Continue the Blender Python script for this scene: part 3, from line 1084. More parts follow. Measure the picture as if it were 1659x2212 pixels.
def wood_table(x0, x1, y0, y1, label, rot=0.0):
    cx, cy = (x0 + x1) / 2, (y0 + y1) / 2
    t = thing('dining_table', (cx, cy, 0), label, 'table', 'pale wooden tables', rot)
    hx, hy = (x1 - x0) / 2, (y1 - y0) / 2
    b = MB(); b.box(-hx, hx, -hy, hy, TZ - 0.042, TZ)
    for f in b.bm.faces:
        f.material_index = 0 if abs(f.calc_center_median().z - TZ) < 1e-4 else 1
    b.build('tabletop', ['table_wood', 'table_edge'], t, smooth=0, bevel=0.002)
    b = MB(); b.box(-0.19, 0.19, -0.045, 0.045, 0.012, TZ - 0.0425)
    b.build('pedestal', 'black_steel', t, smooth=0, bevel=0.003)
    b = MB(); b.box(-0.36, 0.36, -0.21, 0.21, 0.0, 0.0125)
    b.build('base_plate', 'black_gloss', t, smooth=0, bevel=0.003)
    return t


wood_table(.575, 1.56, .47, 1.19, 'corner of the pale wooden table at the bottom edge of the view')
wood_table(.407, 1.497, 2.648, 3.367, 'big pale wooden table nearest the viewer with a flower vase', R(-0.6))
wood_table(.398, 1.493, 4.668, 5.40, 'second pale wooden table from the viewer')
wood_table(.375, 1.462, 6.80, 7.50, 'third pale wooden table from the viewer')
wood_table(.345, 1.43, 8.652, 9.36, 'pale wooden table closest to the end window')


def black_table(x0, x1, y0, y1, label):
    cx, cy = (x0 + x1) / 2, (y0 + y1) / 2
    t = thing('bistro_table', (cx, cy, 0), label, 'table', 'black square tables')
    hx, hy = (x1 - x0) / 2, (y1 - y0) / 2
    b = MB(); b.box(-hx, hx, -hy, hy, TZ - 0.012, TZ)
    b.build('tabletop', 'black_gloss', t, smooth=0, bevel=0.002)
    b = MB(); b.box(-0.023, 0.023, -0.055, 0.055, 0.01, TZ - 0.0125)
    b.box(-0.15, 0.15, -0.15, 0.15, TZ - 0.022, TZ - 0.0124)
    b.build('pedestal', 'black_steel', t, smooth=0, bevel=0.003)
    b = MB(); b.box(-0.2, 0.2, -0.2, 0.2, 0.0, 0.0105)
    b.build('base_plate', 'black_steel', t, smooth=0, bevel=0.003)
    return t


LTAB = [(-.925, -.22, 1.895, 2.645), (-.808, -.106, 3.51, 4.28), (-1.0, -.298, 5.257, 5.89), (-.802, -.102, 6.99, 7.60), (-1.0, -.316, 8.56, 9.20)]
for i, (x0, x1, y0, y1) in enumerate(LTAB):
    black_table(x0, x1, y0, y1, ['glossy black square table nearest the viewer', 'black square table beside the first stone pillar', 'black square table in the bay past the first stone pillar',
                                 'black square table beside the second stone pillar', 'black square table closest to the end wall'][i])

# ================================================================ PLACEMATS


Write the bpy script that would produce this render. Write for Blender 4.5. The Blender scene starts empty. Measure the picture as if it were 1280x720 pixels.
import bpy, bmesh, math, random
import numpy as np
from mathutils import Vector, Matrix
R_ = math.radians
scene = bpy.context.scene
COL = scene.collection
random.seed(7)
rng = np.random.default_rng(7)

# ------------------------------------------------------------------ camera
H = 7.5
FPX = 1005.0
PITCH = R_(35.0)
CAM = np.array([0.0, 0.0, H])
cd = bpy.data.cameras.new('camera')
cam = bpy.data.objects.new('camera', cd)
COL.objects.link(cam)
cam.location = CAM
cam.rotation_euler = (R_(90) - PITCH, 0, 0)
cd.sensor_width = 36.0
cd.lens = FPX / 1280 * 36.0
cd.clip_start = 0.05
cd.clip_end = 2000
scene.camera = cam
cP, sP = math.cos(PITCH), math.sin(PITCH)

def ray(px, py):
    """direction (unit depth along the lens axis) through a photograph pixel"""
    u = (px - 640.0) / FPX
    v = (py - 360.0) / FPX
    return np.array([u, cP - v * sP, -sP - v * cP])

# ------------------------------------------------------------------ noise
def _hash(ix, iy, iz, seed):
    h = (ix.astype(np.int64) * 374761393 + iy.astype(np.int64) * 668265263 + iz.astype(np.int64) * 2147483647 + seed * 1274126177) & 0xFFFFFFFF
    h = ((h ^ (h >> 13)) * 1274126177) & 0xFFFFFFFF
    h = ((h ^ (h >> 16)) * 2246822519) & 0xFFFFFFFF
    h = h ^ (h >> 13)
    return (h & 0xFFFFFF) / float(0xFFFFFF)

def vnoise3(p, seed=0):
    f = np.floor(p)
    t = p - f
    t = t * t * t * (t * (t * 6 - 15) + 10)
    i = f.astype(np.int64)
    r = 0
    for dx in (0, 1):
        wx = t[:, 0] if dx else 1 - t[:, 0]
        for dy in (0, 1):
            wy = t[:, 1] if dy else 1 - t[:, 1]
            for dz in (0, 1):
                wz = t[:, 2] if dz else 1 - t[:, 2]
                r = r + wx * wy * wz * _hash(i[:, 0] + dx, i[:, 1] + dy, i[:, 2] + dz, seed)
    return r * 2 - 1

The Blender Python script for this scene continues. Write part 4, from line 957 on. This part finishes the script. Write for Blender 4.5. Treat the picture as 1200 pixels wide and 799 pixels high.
^^^^^^^^
◆ **INSTRUCTIONS TO FOLLOW**
Retype the portion of the data above that starts on the line with "Write the bpy" and finishes on the line with "return (h & 0xFFFFFF) / float(0xFFFFFF)", including both of those lines.

◆ **OUTPUT OF THE TASK**
Write the bpy script that would produce this render. Write for Blender 4.5. The Blender scene starts empty. Measure the picture as if it were 1280x720 pixels.
import bpy, bmesh, math, random
import numpy as np
from mathutils import Vector, Matrix
R_ = math.radians
scene = bpy.context.scene
COL = scene.collection
random.seed(7)
rng = np.random.default_rng(7)

# ------------------------------------------------------------------ camera
H = 7.5
FPX = 1005.0
PITCH = R_(35.0)
CAM = np.array([0.0, 0.0, H])
cd = bpy.data.cameras.new('camera')
cam = bpy.data.objects.new('camera', cd)
COL.objects.link(cam)
cam.location = CAM
cam.rotation_euler = (R_(90) - PITCH, 0, 0)
cd.sensor_width = 36.0
cd.lens = FPX / 1280 * 36.0
cd.clip_start = 0.05
cd.clip_end = 2000
scene.camera = cam
cP, sP = math.cos(PITCH), math.sin(PITCH)

def ray(px, py):
    """direction (unit depth along the lens axis) through a photograph pixel"""
    u = (px - 640.0) / FPX
    v = (py - 360.0) / FPX
    return np.array([u, cP - v * sP, -sP - v * cP])

# ------------------------------------------------------------------ noise
def _hash(ix, iy, iz, seed):
    h = (ix.astype(np.int64) * 374761393 + iy.astype(np.int64) * 668265263 + iz.astype(np.int64) * 2147483647 + seed * 1274126177) & 0xFFFFFFFF
    h = ((h ^ (h >> 13)) * 1274126177) & 0xFFFFFFFF
    h = ((h ^ (h >> 16)) * 2246822519) & 0xFFFFFFFF
    h = h ^ (h >> 13)
    return (h & 0xFFFFFF) / float(0xFFFFFF)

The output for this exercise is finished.